В центральных фрагментах дневника Маяковский анализирует свою любовь к Лили и ее чувства к нему. Под заголовком «Люблю ли я тебя?» он пишет:
Я люблю, люблю, несмотря ни на что и благодаря всему, любил, люблю и буду любить, будешь ли ты груба со мной или ласкова, моя или чужая. Все равно люблю. Аминь. Смешно об этом писать, ты сама это знаешь <…> Исчерпывает ли для меня любовь все? Все, но только иначе. Любовь это жизнь, это главное. От нее разворачиваются и стихи и дела и все пр. Любовь это сердце всего. Если оно прекратит работу все остальное отмирает, делается лишним, ненужным. Но если сердце работает оно не может не проявляться в этом во всем. Без тебя (не без тебя «в отъезде», внутренне без тебя) я прекращаюсь. Это было всегда, это и сейчас.
Лилиному взгляду на любовь посвящена глава «Любишь ли ты меня?»:
Для тебя, должно быть, это странный вопрос — конечно любишь. Но любишь ли ты меня? Любишь ли ты так, чтоб это мной постоянно чувствовалось?
Нет.
Я уже говорил Осе. У тебя не любовь ко мне, у тебя — вообще ко всему любовь.
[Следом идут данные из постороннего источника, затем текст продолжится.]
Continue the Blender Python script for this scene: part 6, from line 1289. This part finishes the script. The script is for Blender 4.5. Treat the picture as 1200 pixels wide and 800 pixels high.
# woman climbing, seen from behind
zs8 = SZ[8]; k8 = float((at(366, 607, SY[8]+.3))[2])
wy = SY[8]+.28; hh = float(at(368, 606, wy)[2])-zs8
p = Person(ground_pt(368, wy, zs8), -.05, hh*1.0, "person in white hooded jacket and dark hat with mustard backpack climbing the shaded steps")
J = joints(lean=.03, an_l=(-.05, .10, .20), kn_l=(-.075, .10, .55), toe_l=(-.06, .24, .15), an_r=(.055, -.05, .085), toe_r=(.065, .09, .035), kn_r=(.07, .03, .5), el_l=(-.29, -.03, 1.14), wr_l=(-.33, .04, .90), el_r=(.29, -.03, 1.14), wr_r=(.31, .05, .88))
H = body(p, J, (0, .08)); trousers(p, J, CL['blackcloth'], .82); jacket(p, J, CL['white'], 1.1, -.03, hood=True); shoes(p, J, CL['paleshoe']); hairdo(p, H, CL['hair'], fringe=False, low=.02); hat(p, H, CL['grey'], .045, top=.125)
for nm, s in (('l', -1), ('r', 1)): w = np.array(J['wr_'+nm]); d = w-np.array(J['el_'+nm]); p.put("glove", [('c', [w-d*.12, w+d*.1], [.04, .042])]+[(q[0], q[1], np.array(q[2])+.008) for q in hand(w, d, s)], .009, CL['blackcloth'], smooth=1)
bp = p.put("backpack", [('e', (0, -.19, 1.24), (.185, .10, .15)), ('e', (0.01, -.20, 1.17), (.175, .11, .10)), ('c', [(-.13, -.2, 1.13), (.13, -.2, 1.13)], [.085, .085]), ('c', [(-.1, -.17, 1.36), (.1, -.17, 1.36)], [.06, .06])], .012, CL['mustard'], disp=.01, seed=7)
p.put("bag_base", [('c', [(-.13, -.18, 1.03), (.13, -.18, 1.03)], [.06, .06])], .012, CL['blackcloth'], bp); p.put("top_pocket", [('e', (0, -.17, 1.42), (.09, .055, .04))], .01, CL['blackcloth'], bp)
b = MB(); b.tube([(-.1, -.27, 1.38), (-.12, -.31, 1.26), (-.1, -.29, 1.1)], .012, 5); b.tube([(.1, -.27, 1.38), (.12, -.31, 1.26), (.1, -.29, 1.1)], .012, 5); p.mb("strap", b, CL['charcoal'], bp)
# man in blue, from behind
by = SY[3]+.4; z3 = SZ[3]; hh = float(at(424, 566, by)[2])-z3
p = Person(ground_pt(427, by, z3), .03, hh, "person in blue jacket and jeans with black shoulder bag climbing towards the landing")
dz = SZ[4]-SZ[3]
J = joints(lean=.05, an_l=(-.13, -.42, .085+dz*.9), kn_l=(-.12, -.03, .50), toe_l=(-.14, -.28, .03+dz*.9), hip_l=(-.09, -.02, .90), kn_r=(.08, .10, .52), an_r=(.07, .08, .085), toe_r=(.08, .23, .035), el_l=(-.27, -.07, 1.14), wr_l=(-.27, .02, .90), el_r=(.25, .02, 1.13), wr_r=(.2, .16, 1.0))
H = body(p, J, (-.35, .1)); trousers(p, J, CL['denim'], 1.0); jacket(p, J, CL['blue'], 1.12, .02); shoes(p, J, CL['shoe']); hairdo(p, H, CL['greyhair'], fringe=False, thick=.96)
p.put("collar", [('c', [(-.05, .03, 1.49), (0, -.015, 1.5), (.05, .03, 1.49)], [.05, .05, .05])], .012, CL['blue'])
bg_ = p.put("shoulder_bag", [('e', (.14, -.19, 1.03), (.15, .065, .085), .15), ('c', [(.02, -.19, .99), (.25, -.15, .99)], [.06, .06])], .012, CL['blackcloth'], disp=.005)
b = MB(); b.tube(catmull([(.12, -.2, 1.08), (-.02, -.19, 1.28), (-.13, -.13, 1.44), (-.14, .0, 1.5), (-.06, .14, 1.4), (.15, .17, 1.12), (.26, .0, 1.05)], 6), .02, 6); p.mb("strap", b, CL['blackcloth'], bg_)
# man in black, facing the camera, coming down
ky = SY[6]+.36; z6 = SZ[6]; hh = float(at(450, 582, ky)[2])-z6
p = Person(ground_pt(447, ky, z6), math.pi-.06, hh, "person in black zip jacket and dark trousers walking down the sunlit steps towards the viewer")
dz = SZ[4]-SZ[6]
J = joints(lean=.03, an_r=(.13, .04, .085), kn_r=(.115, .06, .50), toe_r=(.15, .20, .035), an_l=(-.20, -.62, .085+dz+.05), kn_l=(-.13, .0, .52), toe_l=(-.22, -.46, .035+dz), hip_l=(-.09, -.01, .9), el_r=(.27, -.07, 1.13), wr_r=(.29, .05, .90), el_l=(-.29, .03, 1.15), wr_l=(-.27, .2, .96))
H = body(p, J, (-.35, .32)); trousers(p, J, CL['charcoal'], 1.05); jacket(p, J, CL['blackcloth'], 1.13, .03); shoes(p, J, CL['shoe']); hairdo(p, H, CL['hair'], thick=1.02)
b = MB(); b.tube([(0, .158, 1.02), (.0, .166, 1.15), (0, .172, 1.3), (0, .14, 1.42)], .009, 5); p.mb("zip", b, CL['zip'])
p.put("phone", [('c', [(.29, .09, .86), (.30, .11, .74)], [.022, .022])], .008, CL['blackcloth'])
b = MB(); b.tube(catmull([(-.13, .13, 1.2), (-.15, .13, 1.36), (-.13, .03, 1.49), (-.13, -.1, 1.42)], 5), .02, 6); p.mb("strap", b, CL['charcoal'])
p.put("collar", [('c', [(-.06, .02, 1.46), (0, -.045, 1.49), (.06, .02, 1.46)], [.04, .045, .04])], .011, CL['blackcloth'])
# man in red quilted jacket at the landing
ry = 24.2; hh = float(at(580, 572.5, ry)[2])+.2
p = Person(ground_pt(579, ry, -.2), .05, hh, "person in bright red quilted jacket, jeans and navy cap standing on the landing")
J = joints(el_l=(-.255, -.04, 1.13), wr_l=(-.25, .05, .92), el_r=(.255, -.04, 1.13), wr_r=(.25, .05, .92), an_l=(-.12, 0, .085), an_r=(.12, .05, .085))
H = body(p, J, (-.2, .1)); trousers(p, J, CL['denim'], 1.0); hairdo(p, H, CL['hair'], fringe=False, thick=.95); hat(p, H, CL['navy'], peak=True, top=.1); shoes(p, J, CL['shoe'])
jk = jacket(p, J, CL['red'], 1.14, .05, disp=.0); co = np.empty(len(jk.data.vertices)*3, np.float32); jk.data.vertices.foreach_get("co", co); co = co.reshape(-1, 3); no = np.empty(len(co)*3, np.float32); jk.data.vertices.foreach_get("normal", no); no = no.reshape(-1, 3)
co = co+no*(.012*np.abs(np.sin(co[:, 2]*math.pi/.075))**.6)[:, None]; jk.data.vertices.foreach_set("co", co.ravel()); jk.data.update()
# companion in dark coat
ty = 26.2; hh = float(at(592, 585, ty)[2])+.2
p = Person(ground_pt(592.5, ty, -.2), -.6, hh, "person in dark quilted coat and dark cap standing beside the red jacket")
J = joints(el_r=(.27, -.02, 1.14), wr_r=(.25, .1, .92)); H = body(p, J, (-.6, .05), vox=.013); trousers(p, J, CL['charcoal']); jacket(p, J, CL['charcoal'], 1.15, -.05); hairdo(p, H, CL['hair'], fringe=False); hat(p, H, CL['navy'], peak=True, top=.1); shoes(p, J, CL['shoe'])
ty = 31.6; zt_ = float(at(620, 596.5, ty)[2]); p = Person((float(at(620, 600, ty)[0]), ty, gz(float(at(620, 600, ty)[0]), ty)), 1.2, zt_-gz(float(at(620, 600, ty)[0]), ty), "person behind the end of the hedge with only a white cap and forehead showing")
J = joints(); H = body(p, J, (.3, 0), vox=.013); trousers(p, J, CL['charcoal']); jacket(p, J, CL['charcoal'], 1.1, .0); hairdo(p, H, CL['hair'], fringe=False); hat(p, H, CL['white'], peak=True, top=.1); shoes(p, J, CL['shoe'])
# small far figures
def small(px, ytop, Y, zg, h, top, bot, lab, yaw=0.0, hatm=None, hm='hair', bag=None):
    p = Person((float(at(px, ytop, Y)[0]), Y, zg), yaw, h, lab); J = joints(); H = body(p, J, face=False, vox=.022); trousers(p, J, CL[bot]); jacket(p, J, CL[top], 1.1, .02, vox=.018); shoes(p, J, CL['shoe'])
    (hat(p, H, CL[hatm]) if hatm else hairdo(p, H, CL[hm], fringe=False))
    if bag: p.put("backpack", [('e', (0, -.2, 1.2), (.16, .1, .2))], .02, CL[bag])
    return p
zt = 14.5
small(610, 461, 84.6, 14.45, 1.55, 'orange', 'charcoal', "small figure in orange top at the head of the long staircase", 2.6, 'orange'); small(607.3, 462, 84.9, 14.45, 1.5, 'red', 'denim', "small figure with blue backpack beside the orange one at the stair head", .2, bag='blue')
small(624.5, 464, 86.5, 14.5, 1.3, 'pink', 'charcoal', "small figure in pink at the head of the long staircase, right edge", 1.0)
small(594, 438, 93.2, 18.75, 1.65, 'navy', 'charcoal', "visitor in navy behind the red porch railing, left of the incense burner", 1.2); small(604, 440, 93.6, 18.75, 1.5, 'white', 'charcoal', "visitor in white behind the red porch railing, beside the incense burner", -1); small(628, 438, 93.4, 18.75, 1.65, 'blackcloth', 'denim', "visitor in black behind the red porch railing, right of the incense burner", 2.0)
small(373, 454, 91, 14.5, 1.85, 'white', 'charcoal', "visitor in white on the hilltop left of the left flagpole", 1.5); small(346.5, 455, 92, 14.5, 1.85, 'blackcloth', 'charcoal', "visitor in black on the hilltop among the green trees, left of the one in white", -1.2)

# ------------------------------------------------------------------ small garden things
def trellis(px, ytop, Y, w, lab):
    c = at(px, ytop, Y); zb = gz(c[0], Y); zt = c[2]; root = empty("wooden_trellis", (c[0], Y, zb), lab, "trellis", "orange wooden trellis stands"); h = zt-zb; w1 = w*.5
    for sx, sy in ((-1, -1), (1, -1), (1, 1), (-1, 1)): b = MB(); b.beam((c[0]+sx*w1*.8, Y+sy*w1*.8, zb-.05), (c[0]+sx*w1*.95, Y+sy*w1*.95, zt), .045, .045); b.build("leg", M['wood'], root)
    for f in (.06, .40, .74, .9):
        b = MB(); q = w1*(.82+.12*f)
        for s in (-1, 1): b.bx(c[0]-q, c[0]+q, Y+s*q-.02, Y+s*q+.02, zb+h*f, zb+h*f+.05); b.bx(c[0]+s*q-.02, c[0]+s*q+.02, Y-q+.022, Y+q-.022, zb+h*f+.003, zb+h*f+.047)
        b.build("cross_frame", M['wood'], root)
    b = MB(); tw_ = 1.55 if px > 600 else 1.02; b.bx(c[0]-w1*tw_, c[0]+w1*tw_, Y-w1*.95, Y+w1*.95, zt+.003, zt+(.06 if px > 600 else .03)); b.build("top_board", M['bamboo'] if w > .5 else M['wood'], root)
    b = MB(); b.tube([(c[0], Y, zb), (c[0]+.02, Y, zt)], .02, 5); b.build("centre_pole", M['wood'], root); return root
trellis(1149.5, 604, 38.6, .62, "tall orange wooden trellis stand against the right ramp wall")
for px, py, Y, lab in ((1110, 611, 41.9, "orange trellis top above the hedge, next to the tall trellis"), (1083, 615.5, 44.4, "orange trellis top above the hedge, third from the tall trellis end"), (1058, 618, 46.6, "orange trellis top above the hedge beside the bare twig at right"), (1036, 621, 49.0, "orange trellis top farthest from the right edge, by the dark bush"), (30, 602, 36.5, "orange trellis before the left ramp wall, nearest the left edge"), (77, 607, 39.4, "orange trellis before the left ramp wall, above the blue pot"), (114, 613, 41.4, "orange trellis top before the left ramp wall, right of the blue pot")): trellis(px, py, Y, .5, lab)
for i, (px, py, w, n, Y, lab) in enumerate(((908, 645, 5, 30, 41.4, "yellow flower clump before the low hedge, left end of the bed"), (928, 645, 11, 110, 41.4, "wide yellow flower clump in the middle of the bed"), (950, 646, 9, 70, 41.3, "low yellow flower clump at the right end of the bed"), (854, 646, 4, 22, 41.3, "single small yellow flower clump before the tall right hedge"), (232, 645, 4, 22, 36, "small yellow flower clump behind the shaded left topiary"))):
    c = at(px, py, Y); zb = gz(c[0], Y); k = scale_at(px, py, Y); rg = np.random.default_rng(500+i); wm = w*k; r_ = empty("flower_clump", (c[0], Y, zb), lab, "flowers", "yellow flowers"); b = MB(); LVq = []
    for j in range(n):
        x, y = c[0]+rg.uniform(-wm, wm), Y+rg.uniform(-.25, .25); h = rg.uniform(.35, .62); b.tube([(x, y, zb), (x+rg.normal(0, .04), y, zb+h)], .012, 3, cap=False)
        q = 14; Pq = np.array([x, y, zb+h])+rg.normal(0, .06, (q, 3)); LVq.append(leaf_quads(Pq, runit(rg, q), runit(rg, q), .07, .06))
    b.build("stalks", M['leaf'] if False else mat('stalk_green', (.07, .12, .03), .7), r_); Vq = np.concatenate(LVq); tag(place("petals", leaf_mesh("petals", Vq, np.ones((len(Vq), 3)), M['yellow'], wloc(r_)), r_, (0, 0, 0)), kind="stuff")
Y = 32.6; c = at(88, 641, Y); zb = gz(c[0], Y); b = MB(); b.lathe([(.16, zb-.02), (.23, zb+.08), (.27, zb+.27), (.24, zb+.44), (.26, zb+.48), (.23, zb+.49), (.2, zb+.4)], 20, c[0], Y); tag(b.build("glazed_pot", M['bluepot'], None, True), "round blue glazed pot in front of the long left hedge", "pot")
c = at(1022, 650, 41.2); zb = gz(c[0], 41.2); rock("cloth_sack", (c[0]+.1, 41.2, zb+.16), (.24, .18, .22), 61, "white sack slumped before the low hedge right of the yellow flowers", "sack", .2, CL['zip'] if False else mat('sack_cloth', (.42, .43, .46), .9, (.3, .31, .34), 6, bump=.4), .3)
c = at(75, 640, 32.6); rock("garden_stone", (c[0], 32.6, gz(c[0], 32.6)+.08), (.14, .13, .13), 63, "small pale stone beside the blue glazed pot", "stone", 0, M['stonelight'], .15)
Занимаю в ней место и я (может быть даже большое) но если я кончаюсь то я вынимаюсь, как камень из речки, а твоя любовь опять всплывается над всем остальным. Плохо это? Нет, тебе это хорошо, я б хотел так любить.
«Я бы хотел так любить, — пишет Маяковский, уточняя: — Семей идеальных нет. Все семьи лопаются. Может быть только идеальная любовь. А любовь не установишь никаким „должен“, никаким „нельзя“ — только свободным соревнованием со всем миром». Он пытался причаститься к ее пониманию любви, но эта попытка была обречена.
3 Ч. 1 М
За время разлуки Маяковский метался от надежды к отчаянию. Когда же 7 февраля он получает от Лили письмо, в котором она предлагает вместе поехать в Петроград, надежда возгорается с новой силой. Одновременно он понимает, что возможное продолжение их отношений, как и прежде, — результат только ее инициативы, ее желания. Свои размышления на эту тему он доверяет дневнику:
Мы разошлись, чтоб подумать о жизни в дальнейшем, длить отношения не хотела ты. Вдруг ты вчера решила, что отношения быть со мной могут, почему же мы не вчера поехали, а едем через 3 недели? Потому что мне нельзя? Этой мысли мне не должно и являться, иначе мое сидение становится не добровольным, а заточением, с чем я ни на секунду не хочу согласиться.
Я никогда не смогу быть создателем отношений, если я по мановению твоего пальчика сажусь дома реветь два месяца, а по мановению другого срываюсь даже не зная что думаешь и, бросив все, мчусь. <…>
Я буду делать только то, что вытекает и из моего желания.
Я еду в Питер.
Еду потому что два месяца был занят работой, устал, хочу отдохнуть и развеселиться.
Неожиданной радостью было то, что это совпадает с желанием проехаться ужасно нравящейся мне женщины.
Несмотря на то что Маяковский пытается выдать решение Лили за собственное, он боится верить, что поездка означит возобновление отношений с женщиной, которой «быстро все надоедает». Он снова колеблется между надеждой, что все вернется, пусть даже с новыми правилами, — и подозрением, что поездка не состоится, что Лили уже передумала и просто не хочет сообщить ему об этом. В самые мрачные моменты Маяковскому даже кажется, что она собирается устроить ему настоящую «казнь» — пошлет его к «черту» при встрече 28-го. Лили же уверяет, что не планирует ничего подобного. «Волосик, детик, щеник, я хочу поехать с тобой в Петербург 28-го. Не жди ничего плохого! Я верю, что будет хорошо. Обнимаю и целую тебя крепко. Твоя Лиля».